■ **Work to be completed**
Provide an exact copy of the data, excluding the images.
┄┄┄┄┄┄┄┄┄┄┄┄┄┄┄┄┄┄┄┄
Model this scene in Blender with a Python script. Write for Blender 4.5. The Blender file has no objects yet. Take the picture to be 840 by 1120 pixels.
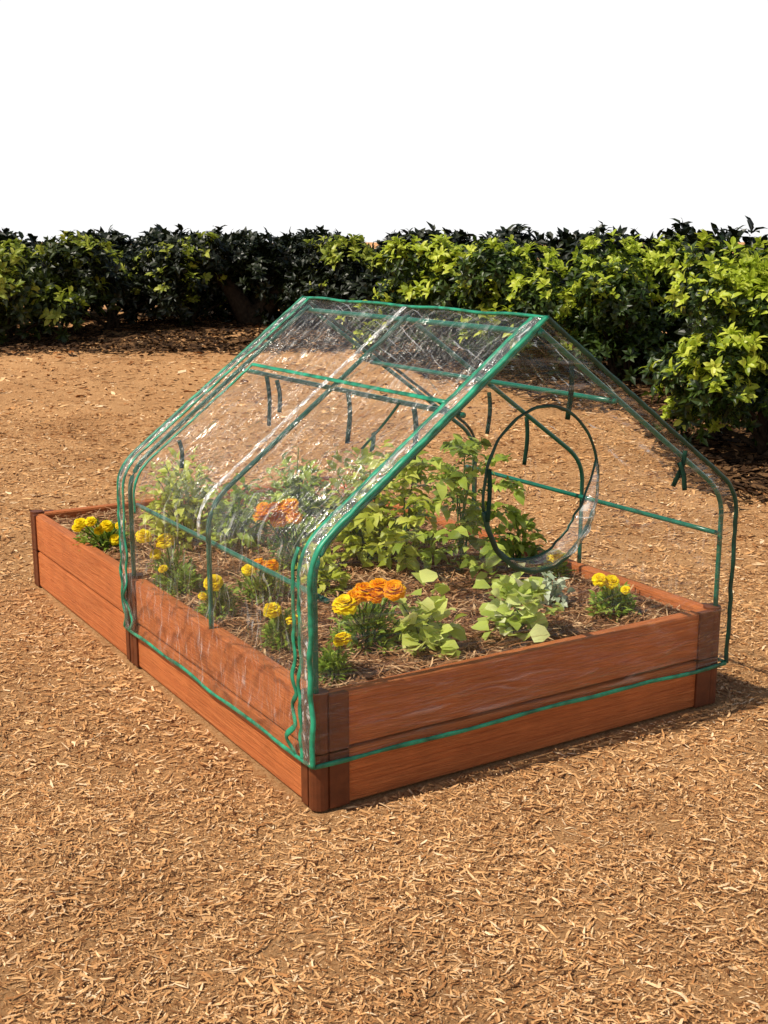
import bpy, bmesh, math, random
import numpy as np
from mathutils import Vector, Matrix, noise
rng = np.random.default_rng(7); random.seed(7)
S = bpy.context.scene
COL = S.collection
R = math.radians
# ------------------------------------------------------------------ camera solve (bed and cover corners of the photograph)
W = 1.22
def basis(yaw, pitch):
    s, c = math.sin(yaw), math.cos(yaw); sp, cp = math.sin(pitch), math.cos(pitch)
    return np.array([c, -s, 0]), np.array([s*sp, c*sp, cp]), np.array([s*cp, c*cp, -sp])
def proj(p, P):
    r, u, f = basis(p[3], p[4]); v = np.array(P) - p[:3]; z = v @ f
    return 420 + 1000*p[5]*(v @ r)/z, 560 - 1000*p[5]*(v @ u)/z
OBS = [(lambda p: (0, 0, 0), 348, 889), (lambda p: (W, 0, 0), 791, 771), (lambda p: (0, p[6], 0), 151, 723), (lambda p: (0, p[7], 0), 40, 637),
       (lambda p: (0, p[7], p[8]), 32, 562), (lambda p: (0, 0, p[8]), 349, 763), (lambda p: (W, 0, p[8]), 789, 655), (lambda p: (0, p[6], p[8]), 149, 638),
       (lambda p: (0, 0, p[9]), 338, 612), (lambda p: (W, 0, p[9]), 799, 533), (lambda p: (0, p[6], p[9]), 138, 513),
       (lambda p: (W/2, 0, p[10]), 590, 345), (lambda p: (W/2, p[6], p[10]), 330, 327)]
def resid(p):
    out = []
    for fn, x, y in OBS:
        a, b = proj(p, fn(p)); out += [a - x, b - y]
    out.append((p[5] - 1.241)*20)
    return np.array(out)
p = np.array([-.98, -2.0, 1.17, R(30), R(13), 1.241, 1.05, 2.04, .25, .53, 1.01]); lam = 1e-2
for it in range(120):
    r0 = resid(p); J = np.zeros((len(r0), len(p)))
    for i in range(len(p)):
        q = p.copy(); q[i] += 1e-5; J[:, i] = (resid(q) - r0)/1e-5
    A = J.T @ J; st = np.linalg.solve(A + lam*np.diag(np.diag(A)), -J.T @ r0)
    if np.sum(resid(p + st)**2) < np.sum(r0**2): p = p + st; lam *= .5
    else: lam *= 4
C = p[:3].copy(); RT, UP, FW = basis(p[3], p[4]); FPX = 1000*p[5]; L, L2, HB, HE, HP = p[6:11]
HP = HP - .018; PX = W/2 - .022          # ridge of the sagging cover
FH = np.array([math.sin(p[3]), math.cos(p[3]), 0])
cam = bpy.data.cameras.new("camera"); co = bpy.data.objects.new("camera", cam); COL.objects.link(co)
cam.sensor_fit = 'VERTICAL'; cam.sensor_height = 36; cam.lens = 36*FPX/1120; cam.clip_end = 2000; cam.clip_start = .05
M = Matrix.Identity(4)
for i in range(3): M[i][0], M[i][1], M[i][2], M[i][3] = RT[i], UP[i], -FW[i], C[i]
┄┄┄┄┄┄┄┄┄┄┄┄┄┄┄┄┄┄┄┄
■ **Solved exercise**
Model this scene in Blender with a Python script. Write for Blender 4.5. The Blender file has no objects yet. Take the picture to be 840 by 1120 pixels.
import bpy, bmesh, math, random
import numpy as np
from mathutils import Vector, Matrix, noise
rng = np.random.default_rng(7); random.seed(7)
S = bpy.context.scene
COL = S.collection
R = math.radians
# ------------------------------------------------------------------ camera solve (bed and cover corners of the photograph)
W = 1.22
def basis(yaw, pitch):
    s, c = math.sin(yaw), math.cos(yaw); sp, cp = math.sin(pitch), math.cos(pitch)
    return np.array([c, -s, 0]), np.array([s*sp, c*sp, cp]), np.array([s*cp, c*cp, -sp])
def proj(p, P):
    r, u, f = basis(p[3], p[4]); v = np.array(P) - p[:3]; z = v @ f
    return 420 + 1000*p[5]*(v @ r)/z, 560 - 1000*p[5]*(v @ u)/z
OBS = [(lambda p: (0, 0, 0), 348, 889), (lambda p: (W, 0, 0), 791, 771), (lambda p: (0, p[6], 0), 151, 723), (lambda p: (0, p[7], 0), 40, 637),
       (lambda p: (0, p[7], p[8]), 32, 562), (lambda p: (0, 0, p[8]), 349, 763), (lambda p: (W, 0, p[8]), 789, 655), (lambda p: (0, p[6], p[8]), 149, 638),
       (lambda p: (0, 0, p[9]), 338, 612), (lambda p: (W, 0, p[9]), 799, 533), (lambda p: (0, p[6], p[9]), 138, 513),
       (lambda p: (W/2, 0, p[10]), 590, 345), (lambda p: (W/2, p[6], p[10]), 330, 327)]
def resid(p):
    out = []
    for fn, x, y in OBS:
        a, b = proj(p, fn(p)); out += [a - x, b - y]
    out.append((p[5] - 1.241)*20)
    return np.array(out)
p = np.array([-.98, -2.0, 1.17, R(30), R(13), 1.241, 1.05, 2.04, .25, .53, 1.01]); lam = 1e-2
for it in range(120):
    r0 = resid(p); J = np.zeros((len(r0), len(p)))
    for i in range(len(p)):
        q = p.copy(); q[i] += 1e-5; J[:, i] = (resid(q) - r0)/1e-5
    A = J.T @ J; st = np.linalg.solve(A + lam*np.diag(np.diag(A)), -J.T @ r0)
    if np.sum(resid(p + st)**2) < np.sum(r0**2): p = p + st; lam *= .5
    else: lam *= 4
C = p[:3].copy(); RT, UP, FW = basis(p[3], p[4]); FPX = 1000*p[5]; L, L2, HB, HE, HP = p[6:11]
HP = HP - .018; PX = W/2 - .022          # ridge of the sagging cover
FH = np.array([math.sin(p[3]), math.cos(p[3]), 0])
cam = bpy.data.cameras.new("camera"); co = bpy.data.objects.new("camera", cam); COL.objects.link(co)
cam.sensor_fit = 'VERTICAL'; cam.sensor_height = 36; cam.lens = 36*FPX/1120; cam.clip_end = 2000; cam.clip_start = .05
M = Matrix.Identity(4)
for i in range(3): M[i][0], M[i][1], M[i][2], M[i][3] = RT[i], UP[i], -FW[i], C[i]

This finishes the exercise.